Hristiyanlar, İncillerin yazılmasında ve onların naklinde güven unsurunun olduğunu ispat için, Hz.İsa ile İncil yazarları arasındaki vaktin fazla uzun olmadığını, bu kadar kısa vaktin, sözlü rivayetlerin unutulması için yeterli olmadığı iddiasını ileri sürmektedirler. Onlara göre yazarlar, Hz.İsa'nın hayatının canlı şahitleridirler, onlar gözleri ile görerek yazmışlardır. Böyle olunca onlar nasıl yanlış yazabilirler?
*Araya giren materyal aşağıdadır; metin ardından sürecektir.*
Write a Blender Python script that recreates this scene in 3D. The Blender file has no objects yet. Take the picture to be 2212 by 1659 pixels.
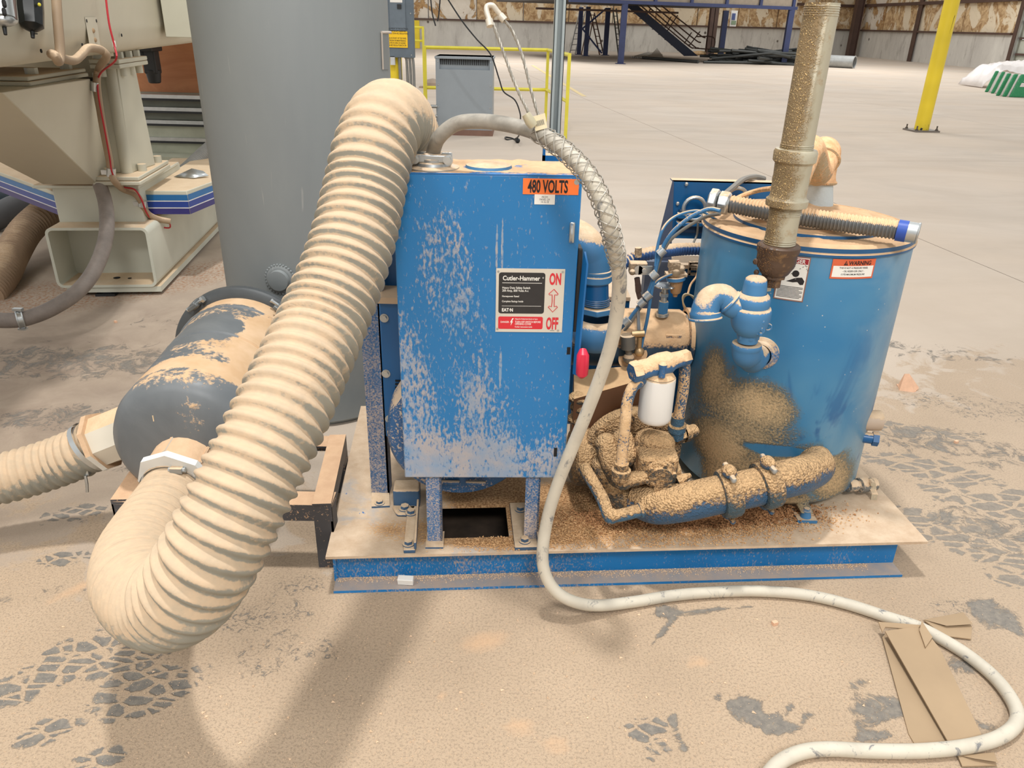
import bpy, math, random
import numpy as np
from mathutils import Vector, Matrix
random.seed(4); rng = np.random.default_rng(4)
SC = bpy.context.scene
COL = SC.collection

# ------------------------------------------------------------------ camera
W, H, F = 2212, 1659, 1660.0
CH = 1.38
_d = np.array([1015 - 1106.0, -(4350 - 829.5), -F])
_U = -_d / np.linalg.norm(_d)
_F = np.array([0, 0, -1.0]); _F = _F - (_F @ _U) * _U; _F /= np.linalg.norm(_F)
_R = np.cross(_F, _U)
cam_data = bpy.data.cameras.new('camera')
cam_data.sensor_width = 36; cam_data.lens = F / W * 36; cam_data.clip_end = 300; cam_data.clip_start = .02
cam = bpy.data.objects.new('camera', cam_data); COL.objects.link(cam)
cam.matrix_world = Matrix([list(_R) + [0], list(_F) + [0], list(_U) + [CH], [0, 0, 0, 1]])
SC.camera = cam

# ------------------------------------------------------------------ light
world = bpy.data.worlds.new('World'); SC.world = world; world.use_nodes = True
world.node_tree.nodes['Background'].inputs[0].default_value = (1.0, 0.995, 0.985, 1)
world.node_tree.nodes['Background'].inputs[1].default_value = 0.72
def lamp(name, loc, size, power, col=(1, .985, .965)):
    l = bpy.data.lights.new(name, 'AREA'); l.shape = 'DISK'; l.size = size; l.energy = power; l.color = col
    o = bpy.data.objects.new(name, l); o.location = loc; COL.objects.link(o); return o
lamp('bay_or_fill_lamp', (-0.35, 1.75, 7.6), .5, 360)
lamp('bay_or_fill_lamp', (-1.0, 32.0, 6.8), 2.5, 420)  # added fill lamp, brightens the left stretch of the far wall
lamp('bay_or_fill_lamp', (13.0, 32.0, 6.8), 2.5, 420)  # added fill lamp for the right stretch of the far wall
lamp('bay_or_fill_lamp', (1.0, -5.0, 7.2), 2.2, 520)  # added fill behind the camera, lights the sides that face it
lamp('bay_or_fill_lamp', (4.5, 6.0, 7.8), 1.0, 20)
lamp('bay_or_fill_lamp', (-4.5, -3.0, 7.2), 2.0, 200)  # added fill from front left, lifts the router's upright faces
lamp('bay_or_fill_lamp', (-6.0, 7.5, 7.8), 1.0, 60)
lamp('bay_or_fill_lamp', (7.5, -1.5, 7.8), 1.0, 10)
lamp('bay_or_fill_lamp', (4, 15.0, 8), 2.0, 190)
lamp('bay_or_fill_lamp', (12, 24.0, 8), 2.5, 230)
lamp('bay_or_fill_lamp', (2, 27.0, 8), 2.5, 230)
SC.view_settings.view_transform = 'Standard'; SC.view_settings.look = 'None'
SC.view_settings.exposure = 0.1; SC.view_settings.gamma = 1.0
SC.view_settings.use_curve_mapping = False

# ------------------------------------------------------------------ measuring helpers (turn a sight line into a point)
def ray(px, py):
    c = np.array([(px - W / 2) / F, -(py - H / 2) / F, -1.0])
    return np.array([c @ _R, c @ _F, c @ _U])
O0 = np.array([0, 0, CH])
def pd(px, py, d): return O0 + ray(px, py) * d                      # at a depth
def pz(px, py, z=0.0): r = ray(px, py); return O0 + r * ((z - CH) / r[2])   # on a level
def py_(px, py, Y): r = ray(px, py); return O0 + r * (Y / r[1])     # on an upright plane
def wpx(n, d): return n * d / F                                     # size of n pixels at depth d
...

Bütün Hristiyanlar, incillerin güvenilirliği konusunda binbir yoldan delil getirmeye çalışmalarına rağmen, aslında ellerinde bunu ispatlayacak (mücerred iddiaların dışında) hiçbir şeyleri yoktur. İnciller üzerinde senet tenkidi yapmak isteyen bir kişi, İncillerin en eski nüshalarının M.S. dördüncü yüzyıla ait olduğunu görür, daha önceki tarihte yazılmış bir metin bulmak mümkün değildir. Daha önce belirttiğimiz gibi, Hz. İsa ve İncil yazarları ile, elde mevcut en eski nüsha arasında en az üç asırlık bir zaman boşluğu vardır.